■ Task
Nothing in the data should change when you return it, but leave the pictures out.

■ Data segment
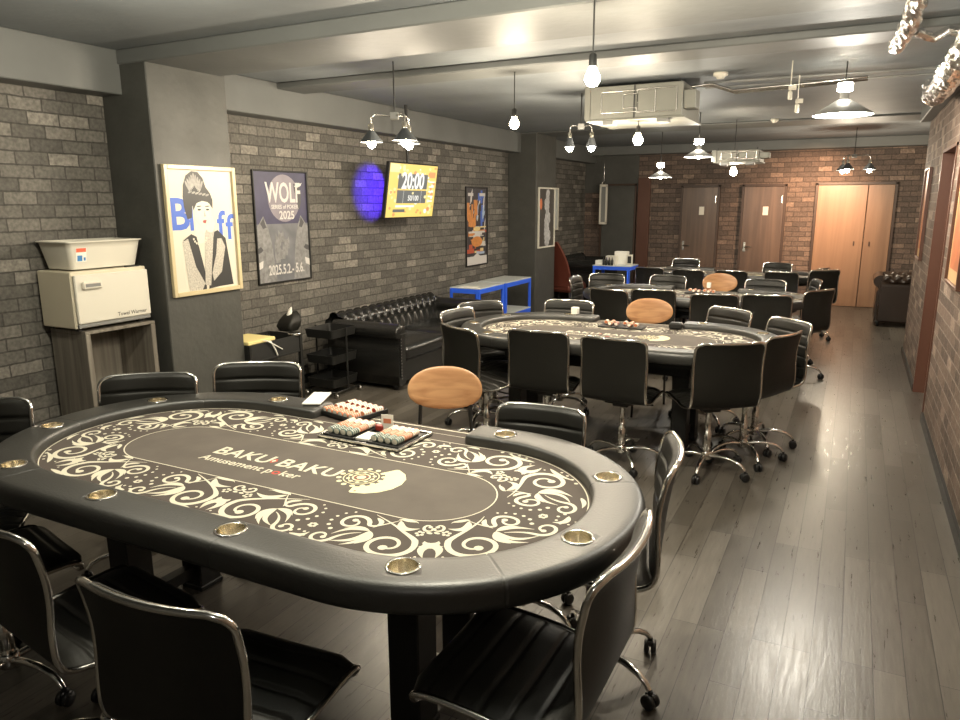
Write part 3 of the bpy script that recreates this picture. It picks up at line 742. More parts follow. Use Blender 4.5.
# dealer tray plate let into the near side of the dealer place
pt = thing('dealer_tray', 'flat black tray with a pale rim holding two chip racks at the nearest dealer place', 'tray', (-1.675,2.335,ZT), R(-2))
m = MB(); m.box((0,0,.003), (.40,.25,.006), bev=.002); m.build('base', 'black_paint', pt)
m = MB()
for sx in (-1,1): m.box((sx*.197,0,.009), (.008,.25,.010), bev=.002)
for sy in (-1,1): m.box((0,sy*.122,.009), (.40,.008,.010), bev=.002)
m.build('rim', 'steel', pt)
rw = [('green','white'),('orange','white'),('white','orange')]; pl = ['dark green','orange','white']
rack(-1.785,2.325,ZT+.007,R(-2),.155,.185,.010,4,rw,'left small rack','shallow left rack of poker chips inside the dealer tray, left of the white card',pl)
rack(-1.562,2.315,ZT+.007,R(-2),.155,.185,.010,4,rw,'right small rack','shallow right rack of poker chips inside the dealer tray, right of the white card',pl)
rack(-1.95,2.555,ZT+.002,R(-14),.24,.21,.022,6,[('orange','white'),('white','orange'),('white','red')],'back rack','black chip rack behind the dealer tray at the end of the left rail',['orange front','white middle','orange-and-white rear'])
pc = MB(); X = Matrix.Translation((-1.655,2.395,ZT+.0065)) @ Matrix.Rotation(R(12),4,'Z')
pc.box((0,0,.036), (.052,.002,.072), 0, X=X); pc.box((0,.012,.001), (.052,.03,.002), 0, X=X); pc.box((0,-.0012,.045), (.034,.0006,.02), 1, X=X)
tag(pc.build('card_stand', ['paper','chip_orange']), 'small upright white card standing between the two small chip racks', 'card stand')
tag(MB().box((-1.690,2.395,ZT+.007+.012), (.035,.03,.024), bev=.003).build('dice_box', 'chip_red'), 'small dark red box beside the upright white card', 'box')
tag(MB().box((-1.675,2.285,ZT+.007+.006), (.062,.088,.012), bev=.002).build('card_deck', 'paper'), 'white deck of cards lying flat between the two small chip racks', 'cards')
X = Matrix.Translation((-2.16,2.56,.787)) @ Matrix.Rotation(R(24),4,'Z')
tag(MB().box((0,0,.004), (.085,.20,.008), X=X, bev=.002).build('score_sheet', 'paper'), 'white paper pad lying on the rail end beside the back chip rack', 'paper')
# dealer places of the other tables
for (tx_, ty, lab, z_) in ((-1.52,5.37,'second table', ZT), (-1.36,7.78,'third table', ZT)):
    t = thing('dealer_tray', 'small tray of mixed chips at the dealer place of the %s' % lab, 'tray', (tx_, ty, z_))
    m = MB(); m.box((0,0,.006), (.34,.15,.012), bev=.003); m.build('base', 'black_paint', t)
    for i, col in enumerate(('white','orange','red','white','orange','white')):
        for j in range(2):
            if (i+j) % 3: put_stack(col, 'white' if col != 'white' else 'orange', (tx_-.13+i*.05, ty-.035+j*.066, z_+.032), 0, 'short %s chip row in the dealer tray of the %s' % (col, lab), '%s chips in the tray of the %s' % (col, lab))
tag(MB().box((-1.14+.01,5.46,.742+.03), (.10,.07,.05), bev=.012).build('card_shoe', 'black_paint'), 'small black card box by the right rail end of the second table', 'box')
tag(MB().box((-1.98,5.60,.785+.028), (.055,.05,.056), bev=.003).build('note_box', 'paper'), 'small white cube-shaped box on the far rail of the second table', 'box')
tag(MB().box((-1.33,7.98,.785+.028), (.04,.04,.056), bev=.003).build('dealer_button_box', 'paper'), 'tiny white box on the far rail of the third table near the oval chair', 'box')

# ------------------------------------------------------------------ hot cabinet, stand, bin
hx0, hx1, hy0, hy1 = XL+.03, -4.175, 2.78, 3.315
st = thing('wooden_stand', 'grey wood-grain open stand carrying the cream hot cabinet', 'stand', (-4.35,3.03,0))
def loc_box(mb, x0,x1,y0,y1,z0,z1, o, bev=.003, mi=0): mb.box(((x0+x1)/2-o[0], (y0+y1)/2-o[1], (z0+z1)/2-o[2]), (x1-x0,y1-y0,z1-z0), mi, bev=bev)
o_ = (-4.35,3.03,0)
for y0 in (2.82, 3.295): m = MB(); loc_box(m, hx0, hx1, y0, y0+.035, 0, .885, o_); m.build('side_panel', 'grey_wood', st)
m = MB(); loc_box(m, hx0, hx1, 2.82, 3.33, .885, .905, o_); m.build('top', 'grey_wood', st)
for z0 in (.06, .44): m = MB(); loc_box(m, hx0, hx1-.01, 2.855, 3.295, z0, z0+.025, o_); m.build('shelf', 'grey_wood', st)
m = MB(); loc_box(m, hx0, hx0+.01, 2.855, 3.295, .0, .885, o_); m.build('back_panel', 'grey_wood', st)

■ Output
Write part 3 of the bpy script that recreates this picture. It picks up at line 742. More parts follow. Use Blender 4.5.
# dealer tray plate let into the near side of the dealer place
pt = thing('dealer_tray', 'flat black tray with a pale rim holding two chip racks at the nearest dealer place', 'tray', (-1.675,2.335,ZT), R(-2))
m = MB(); m.box((0,0,.003), (.40,.25,.006), bev=.002); m.build('base', 'black_paint', pt)
m = MB()
for sx in (-1,1): m.box((sx*.197,0,.009), (.008,.25,.010), bev=.002)
for sy in (-1,1): m.box((0,sy*.122,.009), (.40,.008,.010), bev=.002)
m.build('rim', 'steel', pt)
rw = [('green','white'),('orange','white'),('white','orange')]; pl = ['dark green','orange','white']
rack(-1.785,2.325,ZT+.007,R(-2),.155,.185,.010,4,rw,'left small rack','shallow left rack of poker chips inside the dealer tray, left of the white card',pl)
rack(-1.562,2.315,ZT+.007,R(-2),.155,.185,.010,4,rw,'right small rack','shallow right rack of poker chips inside the dealer tray, right of the white card',pl)
rack(-1.95,2.555,ZT+.002,R(-14),.24,.21,.022,6,[('orange','white'),('white','orange'),('white','red')],'back rack','black chip rack behind the dealer tray at the end of the left rail',['orange front','white middle','orange-and-white rear'])
pc = MB(); X = Matrix.Translation((-1.655,2.395,ZT+.0065)) @ Matrix.Rotation(R(12),4,'Z')
pc.box((0,0,.036), (.052,.002,.072), 0, X=X); pc.box((0,.012,.001), (.052,.03,.002), 0, X=X); pc.box((0,-.0012,.045), (.034,.0006,.02), 1, X=X)
tag(pc.build('card_stand', ['paper','chip_orange']), 'small upright white card standing between the two small chip racks', 'card stand')
tag(MB().box((-1.690,2.395,ZT+.007+.012), (.035,.03,.024), bev=.003).build('dice_box', 'chip_red'), 'small dark red box beside the upright white card', 'box')
tag(MB().box((-1.675,2.285,ZT+.007+.006), (.062,.088,.012), bev=.002).build('card_deck', 'paper'), 'white deck of cards lying flat between the two small chip racks', 'cards')
X = Matrix.Translation((-2.16,2.56,.787)) @ Matrix.Rotation(R(24),4,'Z')
tag(MB().box((0,0,.004), (.085,.20,.008), X=X, bev=.002).build('score_sheet', 'paper'), 'white paper pad lying on the rail end beside the back chip rack', 'paper')
# dealer places of the other tables
for (tx_, ty, lab, z_) in ((-1.52,5.37,'second table', ZT), (-1.36,7.78,'third table', ZT)):
    t = thing('dealer_tray', 'small tray of mixed chips at the dealer place of the %s' % lab, 'tray', (tx_, ty, z_))
    m = MB(); m.box((0,0,.006), (.34,.15,.012), bev=.003); m.build('base', 'black_paint', t)
    for i, col in enumerate(('white','orange','red','white','orange','white')):
        for j in range(2):
            if (i+j) % 3: put_stack(col, 'white' if col != 'white' else 'orange', (tx_-.13+i*.05, ty-.035+j*.066, z_+.032), 0, 'short %s chip row in the dealer tray of the %s' % (col, lab), '%s chips in the tray of the %s' % (col, lab))
tag(MB().box((-1.14+.01,5.46,.742+.03), (.10,.07,.05), bev=.012).build('card_shoe', 'black_paint'), 'small black card box by the right rail end of the second table', 'box')
tag(MB().box((-1.98,5.60,.785+.028), (.055,.05,.056), bev=.003).build('note_box', 'paper'), 'small white cube-shaped box on the far rail of the second table', 'box')
tag(MB().box((-1.33,7.98,.785+.028), (.04,.04,.056), bev=.003).build('dealer_button_box', 'paper'), 'tiny white box on the far rail of the third table near the oval chair', 'box')

# ------------------------------------------------------------------ hot cabinet, stand, bin
hx0, hx1, hy0, hy1 = XL+.03, -4.175, 2.78, 3.315
st = thing('wooden_stand', 'grey wood-grain open stand carrying the cream hot cabinet', 'stand', (-4.35,3.03,0))
def loc_box(mb, x0,x1,y0,y1,z0,z1, o, bev=.003, mi=0): mb.box(((x0+x1)/2-o[0], (y0+y1)/2-o[1], (z0+z1)/2-o[2]), (x1-x0,y1-y0,z1-z0), mi, bev=bev)
o_ = (-4.35,3.03,0)
for y0 in (2.82, 3.295): m = MB(); loc_box(m, hx0, hx1, y0, y0+.035, 0, .885, o_); m.build('side_panel', 'grey_wood', st)
m = MB(); loc_box(m, hx0, hx1, 2.82, 3.33, .885, .905, o_); m.build('top', 'grey_wood', st)
for z0 in (.06, .44): m = MB(); loc_box(m, hx0, hx1-.01, 2.855, 3.295, z0, z0+.025, o_); m.build('shelf', 'grey_wood', st)
m = MB(); loc_box(m, hx0, hx0+.01, 2.855, 3.295, .0, .885, o_); m.build('back_panel', 'grey_wood', st)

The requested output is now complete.